• DATA EXTRACT
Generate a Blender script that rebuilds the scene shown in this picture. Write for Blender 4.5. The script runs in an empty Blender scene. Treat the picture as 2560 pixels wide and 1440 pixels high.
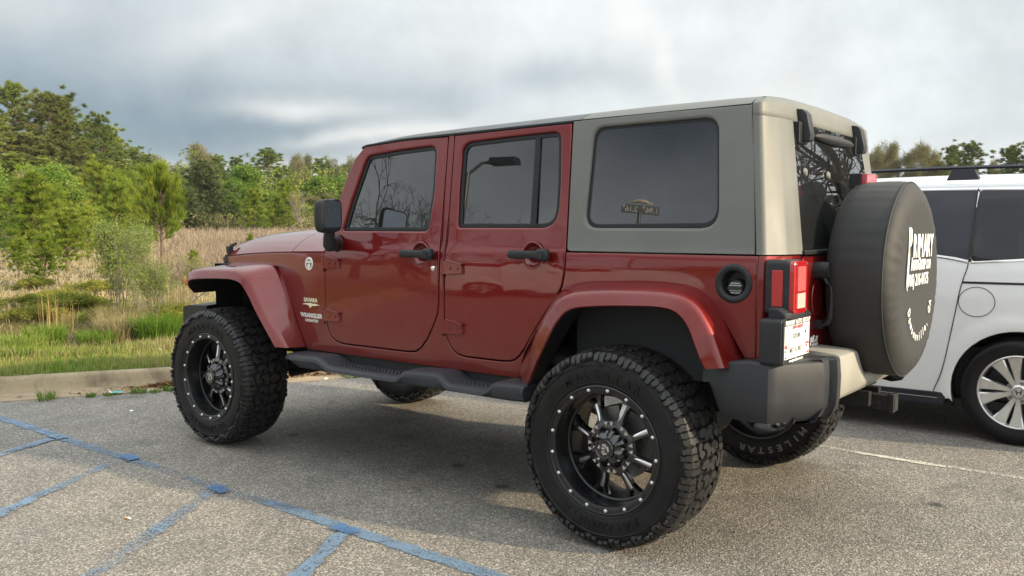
import bpy, bmesh, math, random
import numpy as np
from mathutils import Vector, Matrix
from mathutils.geometry import tessellate_polygon
R = math.radians
S = bpy.context.scene
COL = S.collection

# ------------------------------------------------------------------ camera
cd = bpy.data.cameras.new("Camera")
cam = bpy.data.objects.new("Camera", cd)
COL.objects.link(cam)
S.camera = cam
cd.sensor_width = 36.0
cd.lens = 30.5826
cd.clip_start = 0.05
cd.clip_end = 3000.0
cr = Vector((-0.78923, -0.61409, 0.00225)).normalized()
cf = Vector((0.6125, -0.78744, -0.06919)).normalized()
cu = cr.cross(cf).normalized()
cam.matrix_world = Matrix(((cr.x, cu.x, -cf.x, -1.956), (cr.y, cu.y, -cf.y, 4.1412), (cr.z, cu.z, -cf.z, 1.3918), (0, 0, 0, 1)))

# ------------------------------------------------------------------ light
SUN_STRENGTH = 5.0
sun_dir = Vector((-2.6, -0.68, 1.0)).normalized()      # towards the sun: low, behind the parked cars
sd = bpy.data.lights.new("Sun", 'SUN')
sd.energy = SUN_STRENGTH
sd.angle = R(1.5)
sd.color = (1.0, 0.82, 0.55)
sun = bpy.data.objects.new("Sun", sd)
COL.objects.link(sun)
sun.rotation_euler = (-sun_dir).to_track_quat('-Z', 'Y').to_euler()

w = bpy.data.worlds.new("World")
S.world = w
w.use_nodes = True
nt = w.node_tree
for n in list(nt.nodes):
    nt.nodes.remove(n)


class NT:
    """small node-graph helper"""
    def __init__(s, tree): s.t = tree
    def n(s, typ, ins=None, **kw):
        nd = s.t.nodes.new(typ)
        for k, v in kw.items(): setattr(nd, k, v)
        for k, v in (ins or {}).items():
            sock = nd.inputs[k]
            if isinstance(v, bpy.types.NodeSocket): s.t.links.new(v, sock)
            else: sock.default_value = v
        return nd
    def math(s, op, a, b=0.0, c=None, clamp=False):
        ins = {0: a, 1: b}
        if c is not None: ins[2] = c
        return s.n('ShaderNodeMath', ins, operation=op, use_clamp=clamp).outputs[0]
    def ramp(s, fac, stops, interp='LINEAR'):
        nd = s.n('ShaderNodeValToRGB', {0: fac})
        cr_ = nd.color_ramp; cr_.interpolation = interp
        while len(cr_.elements) < len(stops): cr_.elements.new(0.5)
        for e, (p, c) in zip(cr_.elements, stops):
            e.position = p
            e.color = (c[0], c[1], c[2], 1) if isinstance(c, (tuple, list)) else (c, c, c, 1)
        return nd.outputs[0]
    def mix(s, fac, a, b, blend='MIX'):
        nd = s.n('ShaderNodeMix', data_type='RGBA', blend_type=blend)
        for i, v in ((0, fac), (6, a), (7, b)):
            if isinstance(v, bpy.types.NodeSocket): s.t.links.new(v, nd.inputs[i])
            else: nd.inputs[i].default_value = v if i == 0 else (v[0], v[1], v[2], 1)
        return nd.outputs[2]
    def noise(s, vec, scale, detail=4.0, rough=0.5, dist=0.0, out=0):
        nd = s.n('ShaderNodeTexNoise', {'Scale': scale, 'Detail': detail, 'Roughness': rough, 'Distortion': dist})
        if vec is not None: s.t.links.new(vec, nd.inputs['Vector'])
        return nd.outputs[out]


g = NT(nt)
gen = g.n('ShaderNodeTexCoord').outputs['Generated']
sky = g.n('ShaderNodeTexSky', sky_type='NISHITA')
sky.sun_disc = False
sky.sun_elevation = math.asin(sun_dir.z)
sky.sun_rotation = math.atan2(sun_dir.x, sun_dir.y)
sky.air_density = 1.0; sky.dust_density = 1.5
skyc = g.n('ShaderNodeVectorMath', {0: sky.outputs[0], 3: 0.1}, operation='SCALE').outputs[0]
sep = g.n('ShaderNodeSeparateXYZ', {0: gen})
X, Y, Z = sep.outputs
zc = g.math('MAXIMUM', Z, 0.0)
den = g.math('ADD', zc, 0.16)
px_ = g.math('DIVIDE', X, den); py_ = g.math('DIVIDE', Y, den)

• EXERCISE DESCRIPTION
Transcribe the preceding listing in its entirety and with exact wording, leaving out pictures.

• EXERCISE OUTPUT
Generate a Blender script that rebuilds the scene shown in this picture. Write for Blender 4.5. The script runs in an empty Blender scene. Treat the picture as 2560 pixels wide and 1440 pixels high.
import bpy, bmesh, math, random
import numpy as np
from mathutils import Vector, Matrix
from mathutils.geometry import tessellate_polygon
R = math.radians
S = bpy.context.scene
COL = S.collection

# ------------------------------------------------------------------ camera
cd = bpy.data.cameras.new("Camera")
cam = bpy.data.objects.new("Camera", cd)
COL.objects.link(cam)
S.camera = cam
cd.sensor_width = 36.0
cd.lens = 30.5826
cd.clip_start = 0.05
cd.clip_end = 3000.0
cr = Vector((-0.78923, -0.61409, 0.00225)).normalized()
cf = Vector((0.6125, -0.78744, -0.06919)).normalized()
cu = cr.cross(cf).normalized()
cam.matrix_world = Matrix(((cr.x, cu.x, -cf.x, -1.956), (cr.y, cu.y, -cf.y, 4.1412), (cr.z, cu.z, -cf.z, 1.3918), (0, 0, 0, 1)))

# ------------------------------------------------------------------ light
SUN_STRENGTH = 5.0
sun_dir = Vector((-2.6, -0.68, 1.0)).normalized()      # towards the sun: low, behind the parked cars
sd = bpy.data.lights.new("Sun", 'SUN')
sd.energy = SUN_STRENGTH
sd.angle = R(1.5)
sd.color = (1.0, 0.82, 0.55)
sun = bpy.data.objects.new("Sun", sd)
COL.objects.link(sun)
sun.rotation_euler = (-sun_dir).to_track_quat('-Z', 'Y').to_euler()

w = bpy.data.worlds.new("World")
S.world = w
w.use_nodes = True
nt = w.node_tree
for n in list(nt.nodes):
    nt.nodes.remove(n)


class NT:
    """small node-graph helper"""
    def __init__(s, tree): s.t = tree
    def n(s, typ, ins=None, **kw):
        nd = s.t.nodes.new(typ)
        for k, v in kw.items(): setattr(nd, k, v)
        for k, v in (ins or {}).items():
            sock = nd.inputs[k]
            if isinstance(v, bpy.types.NodeSocket): s.t.links.new(v, sock)
            else: sock.default_value = v
        return nd
    def math(s, op, a, b=0.0, c=None, clamp=False):
        ins = {0: a, 1: b}
        if c is not None: ins[2] = c
        return s.n('ShaderNodeMath', ins, operation=op, use_clamp=clamp).outputs[0]
    def ramp(s, fac, stops, interp='LINEAR'):
        nd = s.n('ShaderNodeValToRGB', {0: fac})
        cr_ = nd.color_ramp; cr_.interpolation = interp
        while len(cr_.elements) < len(stops): cr_.elements.new(0.5)
        for e, (p, c) in zip(cr_.elements, stops):
            e.position = p
            e.color = (c[0], c[1], c[2], 1) if isinstance(c, (tuple, list)) else (c, c, c, 1)
        return nd.outputs[0]
    def mix(s, fac, a, b, blend='MIX'):
        nd = s.n('ShaderNodeMix', data_type='RGBA', blend_type=blend)
        for i, v in ((0, fac), (6, a), (7, b)):
            if isinstance(v, bpy.types.NodeSocket): s.t.links.new(v, nd.inputs[i])
            else: nd.inputs[i].default_value = v if i == 0 else (v[0], v[1], v[2], 1)
        return nd.outputs[2]
    def noise(s, vec, scale, detail=4.0, rough=0.5, dist=0.0, out=0):
        nd = s.n('ShaderNodeTexNoise', {'Scale': scale, 'Detail': detail, 'Roughness': rough, 'Distortion': dist})
        if vec is not None: s.t.links.new(vec, nd.inputs['Vector'])
        return nd.outputs[out]


g = NT(nt)
gen = g.n('ShaderNodeTexCoord').outputs['Generated']
sky = g.n('ShaderNodeTexSky', sky_type='NISHITA')
sky.sun_disc = False
sky.sun_elevation = math.asin(sun_dir.z)
sky.sun_rotation = math.atan2(sun_dir.x, sun_dir.y)
sky.air_density = 1.0; sky.dust_density = 1.5
skyc = g.n('ShaderNodeVectorMath', {0: sky.outputs[0], 3: 0.1}, operation='SCALE').outputs[0]
sep = g.n('ShaderNodeSeparateXYZ', {0: gen})
X, Y, Z = sep.outputs
zc = g.math('MAXIMUM', Z, 0.0)
den = g.math('ADD', zc, 0.16)
px_ = g.math('DIVIDE', X, den); py_ = g.math('DIVIDE', Y, den)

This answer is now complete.